### WHAT IS NEEDED
Copy the material that follows word for word and omit its pictures.

-------

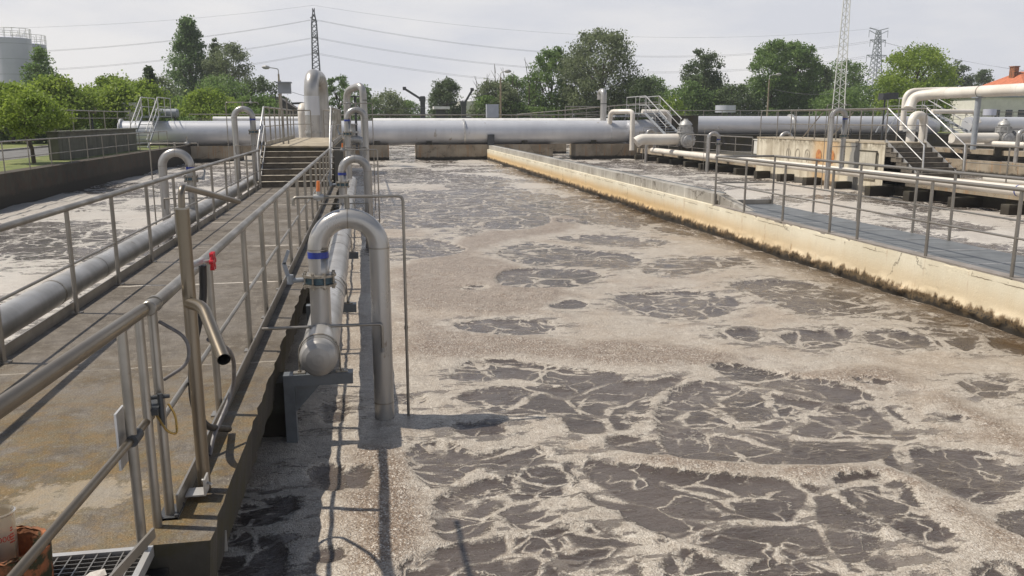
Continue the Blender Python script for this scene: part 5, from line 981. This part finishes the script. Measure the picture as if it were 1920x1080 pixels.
for i, (x, y, zt, l) in enumerate(((-40.5,110,11.2,'larger front sheet metal silo with a railing round its top'), (-40.7,115.8,11.0,'second silo standing half behind the front one'))):
    t = thing('silo', l, 'silo', (x, y, GZ), 'silos'); r = 2.0 if i == 0 else 1.85
    MB().lathe((x,y,GZ),(0,0,1),[(0,r),(zt-GZ,r),(zt-GZ+.15,r*.6),(zt-GZ+.2,.001)],40).build('shell', M['silo'], t)
    mb = MB()
    for k in range(6): mb.tube([(x,y,1.8+k*1.75),(x,y,1.84+k*1.75)], r+.012, 40, caps=False)
    mb.build('ring_seam', M['grey_paint'], t)
    mb = MB()
    for k in range(16):
        a, b = 2*math.pi*k/16, 2*math.pi*(k+1)/16; p = lambda q, z: (x+r*math.cos(q), y+r*math.sin(q), z)
        mb.tube([p(a,zt),p(a,zt+1.1)], .035, 5); mb.tube([p(a,zt+1.1),p(b,zt+1.1)], .035, 5); mb.tube([p(a,zt+.55),p(b,zt+.55)], .03, 5)
    mb.build('top_railing', M['white_paint'], t)
    MB().box(x+r*.6,x+r*.6+.3,y-r*.82,y-r*.78,7.8,8.0).box(x+r*.8,x+r*.8+.3,y-r*.62,y-r*.58,6.0,6.3).build('hatch', M['dark_metal'], t)
sf = thing('stair_tower', 'white steel stair tower left of the front silo', 'tower', (-43.6, 109, GZ)); mb = MB(); lattice(mb, -43.7, 109, [GZ+1.3*k for k in range(7)], lambda z: 1.6, .1, th=.07); mb.build('lattice', M['white_paint'], sf)
hs = thing('house', 'house with an orange tiled hipped roof and brick chimneys at the right edge', 'house', (94, 108, GZ))
MB().box(90,108,103,113,GZ,6.4).build('wall', M['render'], hs)
mb = MB(); a = [(89.3,102.5,6.1),(108.5,102.5,6.1),(108.5,113.5,6.1),(89.3,113.5,6.1),(93.0,108,8.6),(104.5,108,8.6)]; mb.v = a; mb.f = [(0,1,5,4),(1,2,5),(2,3,4,5),(3,0,4),(3,2,1,0)]; mb.s = [False]*5; rf = mb.build('roof', M['roof'], hs); WL[rf.name] = WL[hs.name]
for x in (91.6, 94.6, 99): MB().box(x,x+.7,107.4,108.4,7.2,9.2).box(x-.08,x+.78,107.3,108.5,9.2,9.32).build('chimney', M['brick'], rf)
wb = thing('building', 'long low pale rendered building with small dark windows at the far right', 'building', (82, 95, GZ))
MB().box(72.5,98,90,99,GZ,4.45).build('wall', M['render'], wb); MB().box(72.3,98.2,89.8,99.2,4.45,4.65).build('roof', M['clad'], wb)
for x in (74.5, 76.2, 77.9, 80.5, 83.1): 
    f_ = MB().box(x,x+.85,89.9,89.99,1.9,3.0).build('window', M['glass'], wb); WL[f_.name] = WL[wb.name]; MB().box(x-.08,x+.93,89.93,89.995,1.8,1.895).build('sill', M['white_paint'], f_)
dn = thing('drainpipe', 'dark downpipe on the pale building by the frame edge', 'pipe', (79.6, 89.85, GZ)); MB().tube([(79.6,89.85,GZ),(79.6,89.85,4.4)], .06, 6).build('pipe_run', M['dark_metal'], dn)
M['crate'] = simple('orange_crate', (.70,.22,.05), (.6,.18,.04), .6, 0, 3)
for (x,y,z,m_,l) in ((22.3,45,.33,'render','pale plastic tub behind the railing right of the round gate valve'),(23.6,45,.33,'crate','orange container behind the railing right of the round gate valve')):
    q = MB().box(x,x+.9,y,y+.6,z-.33,z+.45).box(x-.04,x+.94,y-.04,y+.64,z+.45,z+.5).build('container', M[m_], label=l, cat='container', group='containers by the gate valve')
MB().box(20.2,27,43,49,-1,-.0).build('service_slab', M['conc_dark'], label='dark concrete service slab behind the second walkway railing', cat='slab')

# ---------------------------------------------------------------- thin summer haze
hz = MB().box(-260, 400, -12, 330, -2.2, 45).build('haze', bpy.data.materials.new('haze_air'), kind='stuff', origin=(0, 0, -2.2))
hm = hz.data.materials[0]; hm.use_nodes = True; hn = hm.node_tree.nodes; hn.clear()
ho = hn.new('ShaderNodeOutputMaterial'); hv_ = hn.new('ShaderNodeVolumePrincipled'); hv_.inputs['Color'].default_value = (.86,.90,.96,1); hv_.inputs['Density'].default_value = .0005
hm.node_tree.links.new(hv_.outputs['Volume'], ho.inputs['Volume'])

-------

### THE SOLUTION
Continue the Blender Python script for this scene: part 5, from line 981. This part finishes the script. Measure the picture as if it were 1920x1080 pixels.
for i, (x, y, zt, l) in enumerate(((-40.5,110,11.2,'larger front sheet metal silo with a railing round its top'), (-40.7,115.8,11.0,'second silo standing half behind the front one'))):
    t = thing('silo', l, 'silo', (x, y, GZ), 'silos'); r = 2.0 if i == 0 else 1.85
    MB().lathe((x,y,GZ),(0,0,1),[(0,r),(zt-GZ,r),(zt-GZ+.15,r*.6),(zt-GZ+.2,.001)],40).build('shell', M['silo'], t)
    mb = MB()
    for k in range(6): mb.tube([(x,y,1.8+k*1.75),(x,y,1.84+k*1.75)], r+.012, 40, caps=False)
    mb.build('ring_seam', M['grey_paint'], t)
    mb = MB()
    for k in range(16):
        a, b = 2*math.pi*k/16, 2*math.pi*(k+1)/16; p = lambda q, z: (x+r*math.cos(q), y+r*math.sin(q), z)
        mb.tube([p(a,zt),p(a,zt+1.1)], .035, 5); mb.tube([p(a,zt+1.1),p(b,zt+1.1)], .035, 5); mb.tube([p(a,zt+.55),p(b,zt+.55)], .03, 5)
    mb.build('top_railing', M['white_paint'], t)
    MB().box(x+r*.6,x+r*.6+.3,y-r*.82,y-r*.78,7.8,8.0).box(x+r*.8,x+r*.8+.3,y-r*.62,y-r*.58,6.0,6.3).build('hatch', M['dark_metal'], t)
sf = thing('stair_tower', 'white steel stair tower left of the front silo', 'tower', (-43.6, 109, GZ)); mb = MB(); lattice(mb, -43.7, 109, [GZ+1.3*k for k in range(7)], lambda z: 1.6, .1, th=.07); mb.build('lattice', M['white_paint'], sf)
hs = thing('house', 'house with an orange tiled hipped roof and brick chimneys at the right edge', 'house', (94, 108, GZ))
MB().box(90,108,103,113,GZ,6.4).build('wall', M['render'], hs)
mb = MB(); a = [(89.3,102.5,6.1),(108.5,102.5,6.1),(108.5,113.5,6.1),(89.3,113.5,6.1),(93.0,108,8.6),(104.5,108,8.6)]; mb.v = a; mb.f = [(0,1,5,4),(1,2,5),(2,3,4,5),(3,0,4),(3,2,1,0)]; mb.s = [False]*5; rf = mb.build('roof', M['roof'], hs); WL[rf.name] = WL[hs.name]
for x in (91.6, 94.6, 99): MB().box(x,x+.7,107.4,108.4,7.2,9.2).box(x-.08,x+.78,107.3,108.5,9.2,9.32).build('chimney', M['brick'], rf)
wb = thing('building', 'long low pale rendered building with small dark windows at the far right', 'building', (82, 95, GZ))
MB().box(72.5,98,90,99,GZ,4.45).build('wall', M['render'], wb); MB().box(72.3,98.2,89.8,99.2,4.45,4.65).build('roof', M['clad'], wb)
for x in (74.5, 76.2, 77.9, 80.5, 83.1): 
    f_ = MB().box(x,x+.85,89.9,89.99,1.9,3.0).build('window', M['glass'], wb); WL[f_.name] = WL[wb.name]; MB().box(x-.08,x+.93,89.93,89.995,1.8,1.895).build('sill', M['white_paint'], f_)
dn = thing('drainpipe', 'dark downpipe on the pale building by the frame edge', 'pipe', (79.6, 89.85, GZ)); MB().tube([(79.6,89.85,GZ),(79.6,89.85,4.4)], .06, 6).build('pipe_run', M['dark_metal'], dn)
M['crate'] = simple('orange_crate', (.70,.22,.05), (.6,.18,.04), .6, 0, 3)
for (x,y,z,m_,l) in ((22.3,45,.33,'render','pale plastic tub behind the railing right of the round gate valve'),(23.6,45,.33,'crate','orange container behind the railing right of the round gate valve')):
    q = MB().box(x,x+.9,y,y+.6,z-.33,z+.45).box(x-.04,x+.94,y-.04,y+.64,z+.45,z+.5).build('container', M[m_], label=l, cat='container', group='containers by the gate valve')
MB().box(20.2,27,43,49,-1,-.0).build('service_slab', M['conc_dark'], label='dark concrete service slab behind the second walkway railing', cat='slab')

# ---------------------------------------------------------------- thin summer haze
hz = MB().box(-260, 400, -12, 330, -2.2, 45).build('haze', bpy.data.materials.new('haze_air'), kind='stuff', origin=(0, 0, -2.2))
hm = hz.data.materials[0]; hm.use_nodes = True; hn = hm.node_tree.nodes; hn.clear()
ho = hn.new('ShaderNodeOutputMaterial'); hv_ = hn.new('ShaderNodeVolumePrincipled'); hv_.inputs['Color'].default_value = (.86,.90,.96,1); hv_.inputs['Density'].default_value = .0005
hm.node_tree.links.new(hv_.outputs['Volume'], ho.inputs['Volume'])